Crimson Wife said...

Yeah, I'm trying to have my DD work on applied multiplication problems as we continue to work on getting the times tables memorized.

Today's frustration was hearing her correctly answer drill problems for ten minutes and then turn around & claim that 51 x 700 = 45,700.

rocky said...

(2/3)*T - 5/8 = 3/4 + (5/4)*T
-(5/4)*T + 5/8 + 5/8 - (5/4)*T
------------------------------------
(2/3)*T - (5/4)*T = 3/4 + 5/8

8 - 15          6 + 5
-------- * T = -------
   12              8

(-7/12) * T = 11/8

(-12/7)(-7/12) * T = 11/8 * (-12/7)

      11    -12
T = ----*-----
       8      7

      11    -3
T = ----*-----
       2      7

T = (-33/14)

This is probably not what you meant.

bky said...

Rocky , yeah, that's what I meant.
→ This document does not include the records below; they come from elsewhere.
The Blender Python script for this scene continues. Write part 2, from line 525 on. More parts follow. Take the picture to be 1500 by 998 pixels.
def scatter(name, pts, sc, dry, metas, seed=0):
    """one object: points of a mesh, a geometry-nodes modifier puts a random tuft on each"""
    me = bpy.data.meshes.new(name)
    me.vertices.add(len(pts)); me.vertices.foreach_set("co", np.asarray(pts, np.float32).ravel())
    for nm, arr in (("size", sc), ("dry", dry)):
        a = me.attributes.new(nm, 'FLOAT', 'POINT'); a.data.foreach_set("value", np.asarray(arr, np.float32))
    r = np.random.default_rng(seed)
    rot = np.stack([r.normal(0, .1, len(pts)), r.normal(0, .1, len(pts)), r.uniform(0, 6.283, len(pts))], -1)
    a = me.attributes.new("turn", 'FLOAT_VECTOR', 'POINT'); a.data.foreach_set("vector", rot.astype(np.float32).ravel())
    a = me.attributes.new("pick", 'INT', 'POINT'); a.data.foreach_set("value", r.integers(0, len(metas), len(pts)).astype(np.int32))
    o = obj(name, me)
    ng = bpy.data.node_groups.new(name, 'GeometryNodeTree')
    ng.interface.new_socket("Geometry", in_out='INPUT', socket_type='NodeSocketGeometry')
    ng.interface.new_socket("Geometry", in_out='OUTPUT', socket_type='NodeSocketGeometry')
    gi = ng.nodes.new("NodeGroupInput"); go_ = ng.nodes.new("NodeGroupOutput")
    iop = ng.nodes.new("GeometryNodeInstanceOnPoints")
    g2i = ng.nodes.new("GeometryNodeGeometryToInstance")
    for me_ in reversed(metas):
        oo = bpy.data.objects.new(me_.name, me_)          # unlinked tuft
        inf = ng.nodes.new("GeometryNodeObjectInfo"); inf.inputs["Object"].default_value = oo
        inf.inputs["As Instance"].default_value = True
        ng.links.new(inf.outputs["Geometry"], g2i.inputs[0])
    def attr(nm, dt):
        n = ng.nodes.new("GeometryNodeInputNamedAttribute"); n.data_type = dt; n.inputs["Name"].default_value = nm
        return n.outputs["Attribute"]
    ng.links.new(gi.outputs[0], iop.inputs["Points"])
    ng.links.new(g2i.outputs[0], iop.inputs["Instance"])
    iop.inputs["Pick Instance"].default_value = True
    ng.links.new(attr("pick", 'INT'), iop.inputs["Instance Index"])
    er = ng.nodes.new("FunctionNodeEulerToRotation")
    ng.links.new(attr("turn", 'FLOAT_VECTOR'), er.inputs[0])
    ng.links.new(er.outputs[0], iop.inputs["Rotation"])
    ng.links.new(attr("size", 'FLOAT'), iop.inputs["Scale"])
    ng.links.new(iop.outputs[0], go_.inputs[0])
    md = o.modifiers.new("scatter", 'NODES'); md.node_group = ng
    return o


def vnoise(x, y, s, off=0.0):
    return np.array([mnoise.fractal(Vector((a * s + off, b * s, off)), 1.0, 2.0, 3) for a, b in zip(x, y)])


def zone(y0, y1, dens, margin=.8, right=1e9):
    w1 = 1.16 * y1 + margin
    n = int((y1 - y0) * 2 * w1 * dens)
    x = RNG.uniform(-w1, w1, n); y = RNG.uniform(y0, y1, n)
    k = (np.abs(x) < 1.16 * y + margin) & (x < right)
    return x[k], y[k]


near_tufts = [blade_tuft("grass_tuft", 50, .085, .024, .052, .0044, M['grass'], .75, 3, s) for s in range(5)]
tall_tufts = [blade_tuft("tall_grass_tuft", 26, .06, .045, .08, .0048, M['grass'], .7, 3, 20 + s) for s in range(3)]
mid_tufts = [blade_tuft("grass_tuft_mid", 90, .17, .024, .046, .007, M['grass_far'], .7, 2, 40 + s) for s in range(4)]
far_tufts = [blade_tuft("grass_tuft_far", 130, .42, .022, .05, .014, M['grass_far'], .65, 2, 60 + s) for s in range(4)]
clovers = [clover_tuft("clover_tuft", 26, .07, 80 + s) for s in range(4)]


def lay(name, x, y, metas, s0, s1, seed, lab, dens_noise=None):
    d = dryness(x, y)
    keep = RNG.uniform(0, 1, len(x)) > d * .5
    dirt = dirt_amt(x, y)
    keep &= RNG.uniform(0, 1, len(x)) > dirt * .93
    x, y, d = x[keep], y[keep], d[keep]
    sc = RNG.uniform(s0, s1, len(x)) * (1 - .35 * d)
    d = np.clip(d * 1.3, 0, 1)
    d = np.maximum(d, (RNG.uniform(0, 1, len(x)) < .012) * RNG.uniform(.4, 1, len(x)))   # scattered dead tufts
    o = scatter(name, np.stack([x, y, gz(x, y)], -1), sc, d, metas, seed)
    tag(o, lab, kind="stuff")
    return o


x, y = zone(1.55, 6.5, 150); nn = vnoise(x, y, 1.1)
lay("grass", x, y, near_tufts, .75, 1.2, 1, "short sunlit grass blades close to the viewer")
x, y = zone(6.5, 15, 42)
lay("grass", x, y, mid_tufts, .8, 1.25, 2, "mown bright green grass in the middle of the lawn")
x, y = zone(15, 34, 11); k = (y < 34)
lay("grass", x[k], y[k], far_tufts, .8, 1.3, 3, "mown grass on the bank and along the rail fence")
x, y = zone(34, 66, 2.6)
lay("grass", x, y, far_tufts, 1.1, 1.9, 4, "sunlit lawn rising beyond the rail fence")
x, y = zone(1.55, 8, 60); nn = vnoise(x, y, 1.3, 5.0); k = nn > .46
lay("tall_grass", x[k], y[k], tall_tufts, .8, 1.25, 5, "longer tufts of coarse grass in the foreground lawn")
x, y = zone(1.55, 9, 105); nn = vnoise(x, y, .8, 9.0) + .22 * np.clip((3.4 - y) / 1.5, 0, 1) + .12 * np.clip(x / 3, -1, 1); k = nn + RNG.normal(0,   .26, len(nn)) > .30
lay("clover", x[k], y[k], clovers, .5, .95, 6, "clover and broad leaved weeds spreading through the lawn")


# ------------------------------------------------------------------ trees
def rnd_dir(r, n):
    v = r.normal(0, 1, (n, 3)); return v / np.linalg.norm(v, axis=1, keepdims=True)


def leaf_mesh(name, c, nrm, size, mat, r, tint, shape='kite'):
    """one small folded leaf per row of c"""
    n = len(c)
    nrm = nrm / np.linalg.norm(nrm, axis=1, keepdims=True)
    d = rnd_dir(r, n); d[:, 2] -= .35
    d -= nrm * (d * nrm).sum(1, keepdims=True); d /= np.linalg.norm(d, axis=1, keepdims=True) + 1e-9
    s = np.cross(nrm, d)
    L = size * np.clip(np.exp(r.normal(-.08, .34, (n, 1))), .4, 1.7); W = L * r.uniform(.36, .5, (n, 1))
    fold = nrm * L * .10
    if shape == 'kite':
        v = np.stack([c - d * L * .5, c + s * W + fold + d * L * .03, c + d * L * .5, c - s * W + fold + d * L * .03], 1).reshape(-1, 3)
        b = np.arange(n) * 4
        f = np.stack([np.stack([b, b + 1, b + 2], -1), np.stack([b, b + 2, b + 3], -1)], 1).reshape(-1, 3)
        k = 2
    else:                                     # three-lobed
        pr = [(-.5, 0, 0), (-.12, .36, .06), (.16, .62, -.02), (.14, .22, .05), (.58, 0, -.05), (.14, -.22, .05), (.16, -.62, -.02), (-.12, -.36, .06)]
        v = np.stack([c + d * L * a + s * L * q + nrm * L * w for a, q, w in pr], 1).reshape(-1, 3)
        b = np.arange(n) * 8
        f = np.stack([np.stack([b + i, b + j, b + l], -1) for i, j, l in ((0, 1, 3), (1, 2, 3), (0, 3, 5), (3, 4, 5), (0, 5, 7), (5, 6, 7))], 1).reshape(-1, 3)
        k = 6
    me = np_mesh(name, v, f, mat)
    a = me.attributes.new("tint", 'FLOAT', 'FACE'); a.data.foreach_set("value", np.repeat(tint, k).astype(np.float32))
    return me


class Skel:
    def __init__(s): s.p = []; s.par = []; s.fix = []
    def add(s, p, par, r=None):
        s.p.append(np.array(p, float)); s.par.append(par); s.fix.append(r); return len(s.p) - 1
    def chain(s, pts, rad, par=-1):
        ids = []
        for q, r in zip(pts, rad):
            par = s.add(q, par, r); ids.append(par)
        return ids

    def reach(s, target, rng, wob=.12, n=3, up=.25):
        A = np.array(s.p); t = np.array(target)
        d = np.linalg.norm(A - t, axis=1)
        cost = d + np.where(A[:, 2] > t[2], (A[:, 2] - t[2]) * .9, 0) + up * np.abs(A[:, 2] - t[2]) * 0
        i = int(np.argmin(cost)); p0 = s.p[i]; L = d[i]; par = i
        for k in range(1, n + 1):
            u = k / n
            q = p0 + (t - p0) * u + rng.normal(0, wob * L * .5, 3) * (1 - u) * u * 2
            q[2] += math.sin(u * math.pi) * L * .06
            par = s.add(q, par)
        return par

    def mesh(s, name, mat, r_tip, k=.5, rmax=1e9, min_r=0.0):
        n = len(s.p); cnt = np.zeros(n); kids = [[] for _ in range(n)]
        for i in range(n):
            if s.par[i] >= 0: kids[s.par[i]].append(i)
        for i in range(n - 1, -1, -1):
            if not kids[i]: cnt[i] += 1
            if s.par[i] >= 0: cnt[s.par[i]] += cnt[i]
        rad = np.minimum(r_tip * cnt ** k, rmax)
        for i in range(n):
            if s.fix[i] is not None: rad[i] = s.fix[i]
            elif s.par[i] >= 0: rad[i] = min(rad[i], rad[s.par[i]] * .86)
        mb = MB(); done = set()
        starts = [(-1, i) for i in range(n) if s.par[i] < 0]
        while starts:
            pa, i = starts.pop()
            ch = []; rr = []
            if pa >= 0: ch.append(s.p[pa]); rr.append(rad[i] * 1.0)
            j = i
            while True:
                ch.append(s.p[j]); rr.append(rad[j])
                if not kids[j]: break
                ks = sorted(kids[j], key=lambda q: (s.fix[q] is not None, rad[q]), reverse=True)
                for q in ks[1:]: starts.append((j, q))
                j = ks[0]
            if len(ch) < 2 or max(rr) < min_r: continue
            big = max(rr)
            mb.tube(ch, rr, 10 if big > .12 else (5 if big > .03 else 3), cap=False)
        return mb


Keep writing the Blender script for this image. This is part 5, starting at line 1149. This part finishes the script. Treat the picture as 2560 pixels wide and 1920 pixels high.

The point is for students who can do a worksheet of many individual problems in arithmetic with fractions, if you go to the next level of, say, solving linear equations, they will have to do several instances of arithmetic in the course of doing the algebra, and low and behold, at first they will make many arithmetic mistakes that they were not making when they only saw one thing at a time, e.g. 3/4 + 4/5 = ? and things like that. The analog to spelling is kids know their word lists and do well on spelling tests; then when they write dictation sentences using those same words, they start to misspell them. Going to the next level, i.e. writing dictation sentences, not only teaches them about capitalization, punctuation, and so on, but re-teaches them the spelling everyone thought they already knew. Solving the linear equations not only gets them doing some algebra, it makes them relearn all that arithmetic that they thought they had down pat from worksheets.

It seem unrealistic, in general, to think that you're going to really nail level n and then go to level n+1; when you get there, some of that level n stuff will seem slippery all of a sudden. This has been my experience learning and homeschooling my own kids. Isn't that common?